Another problem with the attempt to condemn the whole Islamic world for terrorism is that it ignores a key piece of information: Our own culture is hardly in a place where we can blithely assert our superiority.

The progression of abortion, euthanasia and attacks on the family in the West has gotten so bad that Pope John Paul II called ours a “culture of death.” He said our culture is “is marked by the fatal attempt to secure the good of humanity by eliminating God, the Supreme Good.”

There is, of course, a crucial difference between the “culture of death” in the West and the violent extremism of the East. Muslim extremists attack in the name of religion. Our own culture's evils come as we reject our Christian roots.

So how can we isolate and address the real faults of Islam and the West?

This is where Catholics are in a unique place to play a key role in the central conflict of our times. Catholics can be re-evangelizers of the West to overcome our own culture's weakness — and we can be partners in a dialogue with the East to emphasize the best in Islam and find a larger role for Christianity in the Middle East.

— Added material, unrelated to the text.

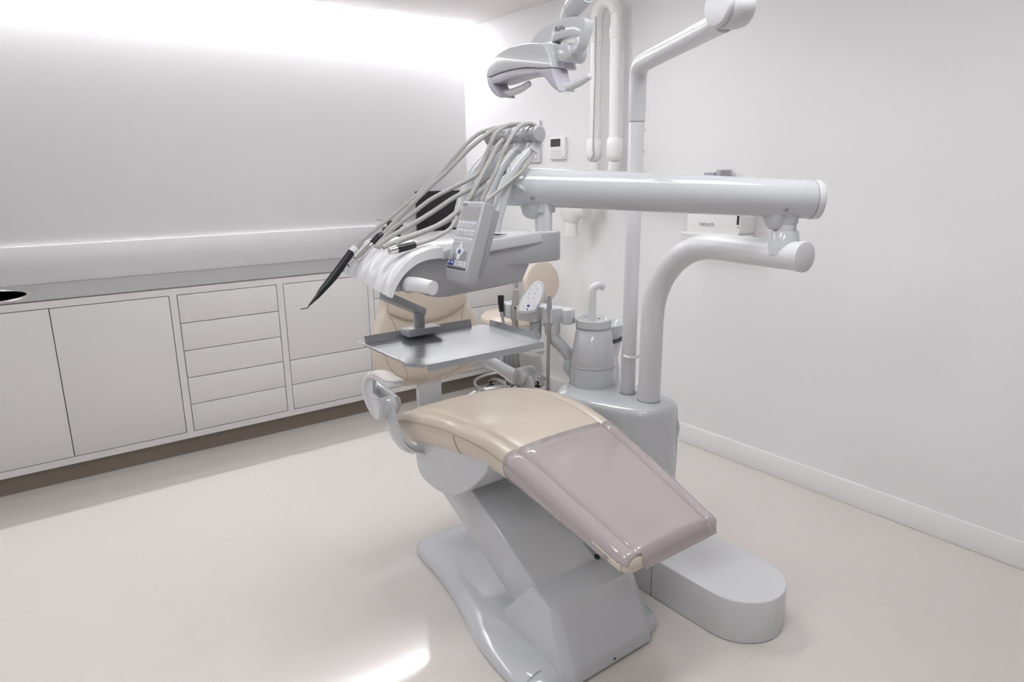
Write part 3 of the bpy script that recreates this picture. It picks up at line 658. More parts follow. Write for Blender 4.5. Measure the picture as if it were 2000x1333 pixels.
lg1 = smooth2([(950, 152.5), (953, 166), (960, 179), (969, 188), (977, 190.5)], 3) + smooth2([(975, 184), (967, 174), (962, 165), (960, 157)], 3)
lg2 = smooth2([(1044, 139), (1056, 145), (1067, 156), (1077, 169), (1086, 176), (1092, 177.5)], 3) + smooth2([(1088, 168), (1082, 154), (1079, 143), (1077, 133)], 3)
for o_, a_, b_ in ((lg1, 'side_wing', .006), (lg2, 'side_wing', .006)):
    v, f = prism_vf(o_, XL - .05, XL + .012, 'x', .004, 3); obj(a_, v, f, 'lensrim', lamp)
def leg_lens(pts):   # dark glass on the inner side of a wing
    a = [Vector(P(px, py, x=XL - .042)) + v3(0, -.0015, 0) for px, py in pts]; b = [p + v3(.048, 0, 0) for p in a]
    c = [p + v3(0, .004, 0) for p in a]; d = [p + v3(0, .004, 0) for p in b]; n = len(a)
    V = a + b + c + d; F = []
    for i in range(n - 1):
        F += [(i, i + 1, n + i + 1, n + i), (2 * n + i, 3 * n + i, 3 * n + i + 1, 2 * n + i + 1), (i, 2 * n + i, 2 * n + i + 1, i + 1), (n + i, n + i + 1, 3 * n + i + 1, 3 * n + i)]
    F += [(0, n, 3 * n, 2 * n), (n - 1, 3 * n - 1, 4 * n - 1, 2 * n - 1)]
    obj('lens', V, F, 'lens', lamp)
leg_lens([(962.5, 163), (964, 169), (969, 177), (975, 183)]); leg_lens([(1079.5, 139), (1081, 147), (1084, 156), (1089, 168)])
tube('handle', [P(979, 184, x=XL - .02), P(998, 181, x=XL - .01), P(1017, 174, x=XL - .005), P(1033, 164, x=XL)], [.0118, .0115, .011, .0095], 'whitesatin', lamp, round_end=True)
tube('handle', [P(1094, 172, x=XL - .02), P(1113, 169, x=XL - .01), P(1134, 160, x=XL - .005), P(1151, 149, x=XL)], [.0118, .0115, .011, .0095], 'whitesatin', lamp, round_end=True)
XY = XL + .0
def yoke():
    out = smooth2([(1032, 92), (1042, 74), (1056, 58), (1076, 45), (1098, 36), (1120, 32), (1136, 33), (1142, 38), (1142, 48), (1138, 66), (1131, 86), (1123, 100), (1108, 110), (1090, 112)], 3, XY - .02)
    inn = smooth2([(1078, 82), (1092, 76), (1110, 72), (1126, 72), (1124, 80), (1116, 88), (1102, 88), (1088, 86), (1078, 82)], 3, XY - .02)[:-1]
    bm = bmesh.new()
    a = [bm.verts.new((XY - .02, y, z)) for y, z in out]; b = [bm.verts.new((XY - .02, y, z)) for y, z in inn]
    for L in (a, b):
        for i in range(len(L)): bm.edges.new((L[i], L[(i + 1) % len(L)]))
    bmesh.ops.triangle_fill(bm, use_beauty=True, edges=bm.edges[:])
    r = bmesh.ops.extrude_face_region(bm, geom=bm.faces[:]); bmesh.ops.translate(bm, verts=[g for g in r['geom'] if isinstance(g, bmesh.types.BMVert)], vec=(.034, 0, 0))
    bmesh.ops.recalc_face_normals(bm, faces=bm.faces); bev(bm, .003, 2, 50)
    v, f = bmfinish(bm); return obj('yoke', v, f, 'white', lamp)
yk = yoke()
text('lettering', 'KaVo', Vector(P(1093, 56, x=XY - .0212)), (0, -1, 0), (0, 0, 1), .019, 'ink', yk)
cyl('tilt_joint', P(1098, 102, x=XY - .03), .026, .075, 'white', lamp, axis=(1, 0, 0), b=.006)
prism('rear_tab', pl2([(1092, 123), (1112, 121), (1110, 134), (1094, 136)], XY), XY - .02, XY + .02, 'lensrim', lamp, axis='x', bevel=.003)
prism('rear_block', pl2([(1084, 110), (1106, 108), (1104, 124), (1086, 126)], XY), XY - .025, XY + .025, 'white', lamp, axis='x', bevel=.004)
tube('neck', [P(1106, 38, x=XY), P(1111, 27, x=XY), P(1117, 16, x=XY)], [.020, .023, .023], 'whitesatin', lamp)
tube('neck_sleeve', [P(1115, 20, x=XY), P(1129, 4, x=XY), P(1142, -12, x=XY)], [.0265, .028, .029], 'white', lamp)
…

“Dialogue” can sound like a weasel-word to our ears. We think it means ducking from a problem by throwing words at it.

Pope Benedict XVI doesn't think of it that way. On April 24 he said it is “imperative to engage in authentic and sincere dialogue” with Muslims.

Pope John Paul II provided a model of that dialogue in Crossing the Threshold of Hope when he wrote about Islam.

“As a result of their monotheism, believers in Allah are particularly close to us,” he wrote. He praised Muslims who “without caring about time or place, fall to their knees and immerse themselves in prayer.”

But he added that while some of the “most beautiful names in the human language are given to the God of the Koran … He is ultimately a God outside of the world, a God who is only Majesty, never Emmanuel, God-with-us.”

And what they believe about God affects what Muslims believe about the human person, he said.

God taught us about ourselves by becoming one of us, dying for us, and remaining with us in the Eucharist; he taught us the great dignity of the human person. In Muslim beliefs, God never went so far to affirm that dignity in his people — and as a result, fundamentalist Muslim countries have an impoverished view of human rights.

Pope Benedict put his finger on the best way Christians and Muslims can bridge their basic theological difference when he said that any dialogue with Muslims must be “built on respect for the dignity of every human person, created as we Christians firmly believe, in the image and likeness of God.”

If we can't find commonality in God's redemption, perhaps we can find it in his creation.

But we can't do it as a secular anti-family bloc. A re-Christianized West is our strongest defense against Islamic extremism. That's a tall order — but one that John Paul II reduced to achievable goals when he asked Catholics to promote four basic practices: Sunday Mass, confession, prayer and service. If the Church took up that challenge, the speed of the results would surprise us.

A vibrant, Christian culture of faith and life can prevail against an extremist religious onslaught. A culture of death and doubt cannot.